Not long ago I came across some letters I had written home from camp. The envelopes were marked S.W.A.K. (For those who weren’t preteens back then, that stands for “Sealed With A Kiss.”) In the same shoe box were a few stilted “newsy” letters that my parents, who had no vocabulary for that kind of correspondence, had sent me – and several letters from friends. I recognized the handwriting on just about every one. After all, we had signed each others autograph books, corresponded over many summers and, in several cases, for years afterwards, and exchanged our hand-written homework at school.

Soon after that find, I unearthed some letters that my daughter had written home from camp at about the same age, some fifteen years ago. Accounts of theatrical triumphs, color-war games, and bunk gossip were intermixed with exclamation points and pleas to be taken home – standard fare. I loved the sight of her new-found script writing and smiled at the recollections of those emotionally tumultuous years evoked in her letters. So much like the ones I sent off decades earlier.

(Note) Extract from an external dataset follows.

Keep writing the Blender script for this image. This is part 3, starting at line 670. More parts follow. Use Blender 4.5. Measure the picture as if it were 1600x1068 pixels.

When I mentioned this vein of history to a friend with younger kids, she informed me that campers now e-mailed home. Where her children went, e-mailing was allowed on only one day in the week. And cell phones were prohibited. Very Spartan by prevailing standards, but enough to preclude letter-writing. It is unlikely that she or her children will come across a shoebox of memories in the future. And I am pretty sure her kids won’t have seen enough of their friends’ handwriting to recognize it fifty years later.

I’m not bemoaning the lost intimacy of yesteryear, but I am aware of how capturing experience and communicating it between parents and children is different now. When they go away from home for long periods of time, our kids don’t have a mailing address except for packages and don’t get a local phone number. The contact info is the same – an e-mail address and cell phone. They could be anywhere in the world, for all we would know.

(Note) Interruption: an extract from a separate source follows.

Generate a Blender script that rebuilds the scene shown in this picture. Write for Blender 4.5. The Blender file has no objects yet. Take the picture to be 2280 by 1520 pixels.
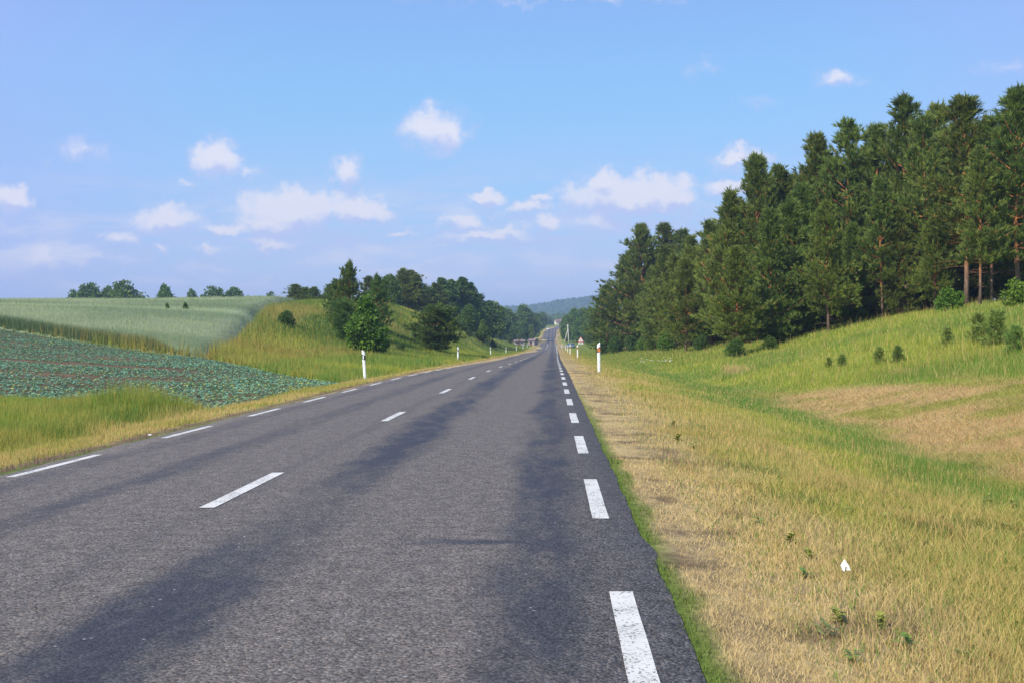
import bpy, math, random
import numpy as np
from mathutils import Vector, Matrix

S = bpy.context.scene
C = S.collection
R = math.radians

# ------------------------------------------------------------------ camera
FPX, ROLL, YAW, PIT, EYE = 2407.0, 0.0104, 0.0377, -0.0023, 1.40
cam = bpy.data.cameras.new('camera')
cam.sensor_width = 36.0
cam.lens = FPX / 2280.0 * 36.0
cam.clip_start = 0.1
cam.clip_end = 20000
camo = bpy.data.objects.new('camera', cam)
C.objects.link(camo)
fwd = Vector((-math.sin(YAW) * math.cos(PIT), math.cos(YAW) * math.cos(PIT), math.sin(PIT)))
rt = fwd.cross(Vector((0, 0, 1))).normalized()
up = rt.cross(fwd).normalized()
r2 = rt * math.cos(ROLL) - up * math.sin(ROLL)
u2 = rt * math.sin(ROLL) + up * math.cos(ROLL)
M = Matrix((r2, u2, -fwd)).transposed().to_4x4()
M.translation = (0, 0, EYE)
camo.matrix_world = M
S.camera = camo

# ------------------------------------------------------------------ light
SUN_AZ, SUN_EL = R(222), R(41)          # azimuth clockwise from +Y
sdir = Vector((math.sin(SUN_AZ) * math.cos(SUN_EL), math.cos(SUN_AZ) * math.cos(SUN_EL), math.sin(SUN_EL)))
sl = bpy.data.lights.new('sun', 'SUN')
sl.energy = 4.6
sl.angle = R(0.55)
sl.color = (1.0, 0.93, 0.80)
slo = bpy.data.objects.new('sun', sl)
slo.rotation_euler = sdir.to_track_quat('Z', 'Y').to_euler()
slo.location = (0, -20, 60)
C.objects.link(slo)
S.view_settings.view_transform = 'Standard'
S.view_settings.look = 'None'
S.view_settings.exposure = 0.36
S.view_settings.gamma = 1.0
S.cycles.max_bounces = 5
S.cycles.diffuse_bounces = 3
S.cycles.transmission_bounces = 4
S.cycles.transparent_max_bounces = 4
S.cycles.volume_bounces = 0
S.cycles.caustics_reflective = False
S.cycles.caustics_refractive = False


def sight(px, py):
    """surveying helper: slope of the sight line through a photograph point, per metre of distance along the road"""
    a, b = px - 1140, py - 760
    cr, sr = math.cos(ROLL), math.sin(ROLL)
    u, v = cr * a - sr * b, sr * a + cr * b
    x, y, z = u / FPX, 1.0, -v / FPX
    cp, sp = math.cos(PIT), math.sin(PIT)
    y, z = cp * y - sp * z, sp * y + cp * z
    cy, sy = math.cos(YAW), math.sin(YAW)
    X, Y = cy * x - sy * y, sy * x + cy * y
    return X / Y, z / Y


# ------------------------------------------------------------------ node helpers
def new_mat(name):
    m = bpy.data.materials.new(name)
    m.use_nodes = True
    m.node_tree.nodes.clear()
    return m, m.node_tree


def nd(nt, t, ins=None, **props):
    n = nt.nodes.new(t)
    for k, v in props.items():
        setattr(n, k, v)
    if ins:
        for k, v in ins.items():
            s = n.inputs[k]
            if isinstance(v, bpy.types.NodeSocket):
                nt.links.new(v, s)
            else:
                s.default_value = v
    return n


def math_(nt, op, a, b=0.0, c=None, clamp=False):
    ins = {0: a, 1: b}
    if c is not None:
        ins[2] = c
    return nd(nt, 'ShaderNodeMath', ins, operation=op, use_clamp=clamp).outputs[0]


def mixc(nt, f, a, b, blend='MIX'):
    n = nd(nt, 'ShaderNodeMix', None, data_type='RGBA', blend_type=blend)
    for s, v in ((n.inputs[0], f), (n.inputs[6], a), (n.inputs[7], b)):
        if isinstance(v, bpy.types.NodeSocket):
            nt.links.new(v, s)
        else:
            s.default_value = v if not isinstance(v, tuple) or len(v) == 4 else (*v, 1)
    return n.outputs[2]


def noise(nt, vec, scale, detail=4, rough=0.55, dist=0.0):
    return nd(nt, 'ShaderNodeTexNoise', {'Vector': vec, 'Scale': scale, 'Detail': detail, 'Roughness': rough, 'Distortion': dist})


def ramp(nt, v, lo, hi, a=0.0, b=1.0):
    return nd(nt, 'ShaderNodeMapRange', {'Value': v, 'From Min': lo, 'From Max': hi, 'To Min': a, 'To Max': b},
              interpolation_type='SMOOTHSTEP').outputs[0]


def out(nt, shader):
    nd(nt, 'ShaderNodeOutputMaterial', {'Surface': shader})


# ------------------------------------------------------------------ world: sky and clouds
W = bpy.data.worlds.new('World')
S.world = W
W.use_nodes = True
nt = W.node_tree
nt.nodes.clear()
sky = nd(nt, 'ShaderNodeTexSky', None, sky_type='NISHITA', sun_disc=False, sun_elevation=SUN_EL, sun_rotation=SUN_AZ,
         altitude=100.0, air_density=1.0, dust_density=0.6, ozone_density=1.6)
tc = nd(nt, 'ShaderNodeTexCoord')
sp = nd(nt, 'ShaderNodeSeparateXYZ', {0: tc.outputs['Generated']})
yy = math_(nt, 'MAXIMUM', sp.outputs[1], 0.02)
pa = math_(nt, 'DIVIDE', sp.outputs[0], yy)
pb = math_(nt, 'DIVIDE', sp.outputs[2], yy)
pv = nd(nt, 'ShaderNodeCombineXYZ', {0: pa, 1: pb, 2: 0.0}).outputs[0]
w1 = noise(nt, pv, 20.0, 8, 0.66)
wv = nd(nt, 'ShaderNodeVectorMath', {0: w1.outputs['Color'], 1: (0.5, 0.5, 0.5)}, operation='SUBTRACT').outputs[0]
wv = nd(nt, 'ShaderNodeVectorMath', {0: wv, 'Scale': 0.05}, operation='SCALE').outputs[0]
pw = nd(nt, 'ShaderNodeVectorMath', {0: pv, 1: wv}, operation='ADD').outputs[0]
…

On the other hand, they are much more connected to us than we were to our parents, according to studies of their generation. A recruiter for a major investment firm cited one of those studies to explain why when her company is wooing perspective college graduates, they sometimes fly the parents as well as the candidate to the important interview. They have found that young adults these days actually value their parents’ opinions.

We also have many more levels of intimacy at our disposal than previous families. Not just doing things together. Or talking on the phone. When my daughter was at college, I learned to pick up clues from the medium of choice in her communiqués. An e-mail was either business or school work (another channel of intimacy for us was sharing her papers) or something she didn’t want to hear my reaction to right away. An IM was usually about something she hadn’t processed yet emotionally, and while she wanted feedback in real time, she felt she needed a little time to frame her responses. Text messages were generally about logistics.

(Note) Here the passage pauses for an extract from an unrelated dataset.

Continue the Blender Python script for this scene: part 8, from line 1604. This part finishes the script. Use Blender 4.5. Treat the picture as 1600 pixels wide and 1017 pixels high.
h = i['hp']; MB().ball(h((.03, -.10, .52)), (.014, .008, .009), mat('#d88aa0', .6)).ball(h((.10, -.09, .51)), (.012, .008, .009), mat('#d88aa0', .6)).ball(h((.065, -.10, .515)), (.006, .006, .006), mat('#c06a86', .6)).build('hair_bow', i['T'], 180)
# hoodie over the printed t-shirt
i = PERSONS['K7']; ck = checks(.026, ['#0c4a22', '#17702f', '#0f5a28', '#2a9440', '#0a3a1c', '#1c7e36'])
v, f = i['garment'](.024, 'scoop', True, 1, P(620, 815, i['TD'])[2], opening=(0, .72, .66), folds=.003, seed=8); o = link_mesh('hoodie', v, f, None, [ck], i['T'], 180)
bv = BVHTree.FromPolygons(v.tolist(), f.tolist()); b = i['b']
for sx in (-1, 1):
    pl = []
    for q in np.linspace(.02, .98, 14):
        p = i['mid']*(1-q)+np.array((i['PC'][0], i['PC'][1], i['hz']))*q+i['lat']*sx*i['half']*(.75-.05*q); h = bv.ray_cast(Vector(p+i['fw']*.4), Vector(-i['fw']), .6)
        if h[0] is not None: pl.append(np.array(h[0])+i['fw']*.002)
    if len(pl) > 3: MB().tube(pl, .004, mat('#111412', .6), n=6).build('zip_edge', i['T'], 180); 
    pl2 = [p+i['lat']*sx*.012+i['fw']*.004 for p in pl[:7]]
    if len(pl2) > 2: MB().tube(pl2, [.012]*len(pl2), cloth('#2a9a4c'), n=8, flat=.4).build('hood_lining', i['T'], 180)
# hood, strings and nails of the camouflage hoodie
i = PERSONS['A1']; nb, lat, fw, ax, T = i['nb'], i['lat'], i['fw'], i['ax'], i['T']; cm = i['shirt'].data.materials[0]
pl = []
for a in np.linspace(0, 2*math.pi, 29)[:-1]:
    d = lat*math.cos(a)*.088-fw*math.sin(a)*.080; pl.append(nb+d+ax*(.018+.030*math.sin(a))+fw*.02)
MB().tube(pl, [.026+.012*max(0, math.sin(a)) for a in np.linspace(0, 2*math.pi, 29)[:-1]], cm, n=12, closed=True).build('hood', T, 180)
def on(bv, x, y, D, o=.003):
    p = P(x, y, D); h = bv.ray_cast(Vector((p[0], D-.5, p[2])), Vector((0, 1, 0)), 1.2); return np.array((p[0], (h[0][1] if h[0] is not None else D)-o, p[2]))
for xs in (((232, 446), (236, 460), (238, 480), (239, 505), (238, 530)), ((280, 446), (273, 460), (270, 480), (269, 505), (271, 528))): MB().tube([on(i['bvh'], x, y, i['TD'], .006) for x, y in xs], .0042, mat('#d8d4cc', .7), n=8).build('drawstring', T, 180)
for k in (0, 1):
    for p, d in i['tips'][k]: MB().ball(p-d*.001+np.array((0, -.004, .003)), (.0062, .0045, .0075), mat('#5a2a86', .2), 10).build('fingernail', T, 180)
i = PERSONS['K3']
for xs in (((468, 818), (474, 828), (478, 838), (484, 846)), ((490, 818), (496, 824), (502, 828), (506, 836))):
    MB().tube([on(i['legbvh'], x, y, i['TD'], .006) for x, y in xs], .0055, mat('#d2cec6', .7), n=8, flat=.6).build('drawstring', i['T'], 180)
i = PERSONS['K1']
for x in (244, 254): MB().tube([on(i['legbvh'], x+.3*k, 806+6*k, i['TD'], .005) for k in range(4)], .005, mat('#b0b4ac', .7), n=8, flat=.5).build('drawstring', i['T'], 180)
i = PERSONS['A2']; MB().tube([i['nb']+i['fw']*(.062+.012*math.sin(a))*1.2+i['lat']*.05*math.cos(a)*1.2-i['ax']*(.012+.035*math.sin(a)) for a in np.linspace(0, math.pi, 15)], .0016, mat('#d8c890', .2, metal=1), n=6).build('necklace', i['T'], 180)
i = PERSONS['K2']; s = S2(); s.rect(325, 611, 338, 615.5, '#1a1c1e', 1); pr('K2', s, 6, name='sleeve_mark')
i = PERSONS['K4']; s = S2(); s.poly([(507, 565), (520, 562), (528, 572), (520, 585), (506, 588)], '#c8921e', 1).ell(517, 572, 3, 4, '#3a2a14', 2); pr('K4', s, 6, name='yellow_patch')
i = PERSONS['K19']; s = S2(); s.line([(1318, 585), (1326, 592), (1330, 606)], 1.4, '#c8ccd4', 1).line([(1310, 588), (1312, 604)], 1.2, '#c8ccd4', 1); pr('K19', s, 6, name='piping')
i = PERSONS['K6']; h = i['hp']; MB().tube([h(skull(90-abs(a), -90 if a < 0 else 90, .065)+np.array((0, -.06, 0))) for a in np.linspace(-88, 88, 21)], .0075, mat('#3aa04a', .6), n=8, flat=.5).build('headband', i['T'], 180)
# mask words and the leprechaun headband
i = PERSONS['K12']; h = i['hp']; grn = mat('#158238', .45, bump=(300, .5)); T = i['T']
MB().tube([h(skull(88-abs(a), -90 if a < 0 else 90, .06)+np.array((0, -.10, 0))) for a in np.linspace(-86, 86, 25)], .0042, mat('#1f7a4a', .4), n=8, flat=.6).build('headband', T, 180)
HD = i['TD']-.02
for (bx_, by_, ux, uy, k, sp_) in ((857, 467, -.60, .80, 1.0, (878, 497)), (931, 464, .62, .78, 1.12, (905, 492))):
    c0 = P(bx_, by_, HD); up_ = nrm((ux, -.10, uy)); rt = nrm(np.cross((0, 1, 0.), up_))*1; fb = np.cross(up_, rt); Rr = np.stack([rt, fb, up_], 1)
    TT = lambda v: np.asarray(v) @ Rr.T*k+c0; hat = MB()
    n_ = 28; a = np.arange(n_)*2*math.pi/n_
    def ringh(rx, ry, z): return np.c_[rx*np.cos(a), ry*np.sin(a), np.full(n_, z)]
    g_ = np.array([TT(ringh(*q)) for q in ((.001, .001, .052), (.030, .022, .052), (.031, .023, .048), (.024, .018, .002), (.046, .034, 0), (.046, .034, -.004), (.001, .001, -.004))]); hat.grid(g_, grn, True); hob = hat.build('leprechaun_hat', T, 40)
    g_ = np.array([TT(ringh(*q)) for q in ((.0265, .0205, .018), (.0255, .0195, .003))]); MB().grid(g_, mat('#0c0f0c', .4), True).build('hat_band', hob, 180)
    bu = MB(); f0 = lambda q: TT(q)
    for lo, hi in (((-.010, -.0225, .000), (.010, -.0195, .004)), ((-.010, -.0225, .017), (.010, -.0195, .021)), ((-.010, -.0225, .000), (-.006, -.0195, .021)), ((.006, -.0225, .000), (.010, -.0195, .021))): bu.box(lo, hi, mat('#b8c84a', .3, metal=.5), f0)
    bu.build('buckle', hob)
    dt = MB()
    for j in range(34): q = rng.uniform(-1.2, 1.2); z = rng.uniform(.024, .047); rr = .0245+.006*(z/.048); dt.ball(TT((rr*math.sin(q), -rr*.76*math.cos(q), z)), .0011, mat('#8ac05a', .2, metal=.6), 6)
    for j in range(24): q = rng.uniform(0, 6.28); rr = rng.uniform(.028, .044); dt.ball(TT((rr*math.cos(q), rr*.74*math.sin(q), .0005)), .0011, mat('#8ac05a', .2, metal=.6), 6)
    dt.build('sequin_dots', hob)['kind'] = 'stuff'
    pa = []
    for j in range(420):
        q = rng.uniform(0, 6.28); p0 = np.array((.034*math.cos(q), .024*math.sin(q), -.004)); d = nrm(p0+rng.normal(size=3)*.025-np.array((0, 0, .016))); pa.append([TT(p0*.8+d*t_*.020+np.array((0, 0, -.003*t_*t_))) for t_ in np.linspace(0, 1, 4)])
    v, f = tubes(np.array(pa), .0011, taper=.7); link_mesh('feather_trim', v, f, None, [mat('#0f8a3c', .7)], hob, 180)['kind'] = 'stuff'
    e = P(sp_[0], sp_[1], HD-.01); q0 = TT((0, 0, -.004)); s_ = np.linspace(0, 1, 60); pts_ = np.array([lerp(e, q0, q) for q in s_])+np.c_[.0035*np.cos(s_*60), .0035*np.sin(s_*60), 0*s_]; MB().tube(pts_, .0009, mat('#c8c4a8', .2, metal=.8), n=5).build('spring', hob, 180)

While we have lost the notion of snapshots of our children’s early years – I am picturing those yellowing black-and-white photos with the scalloped edges, as well as the decorated envelopes and childish handwriting – we have gained, I think, an evolving comfort zone between our lives that didn’t exist back when my contemporaries were beginning to detach from our parents. That is surely a good thing. I must admit, though, that I regret that the time-capsule evidence of long-ago innocence – mine as well as my children’s – embodied in those letters is not being generated any more.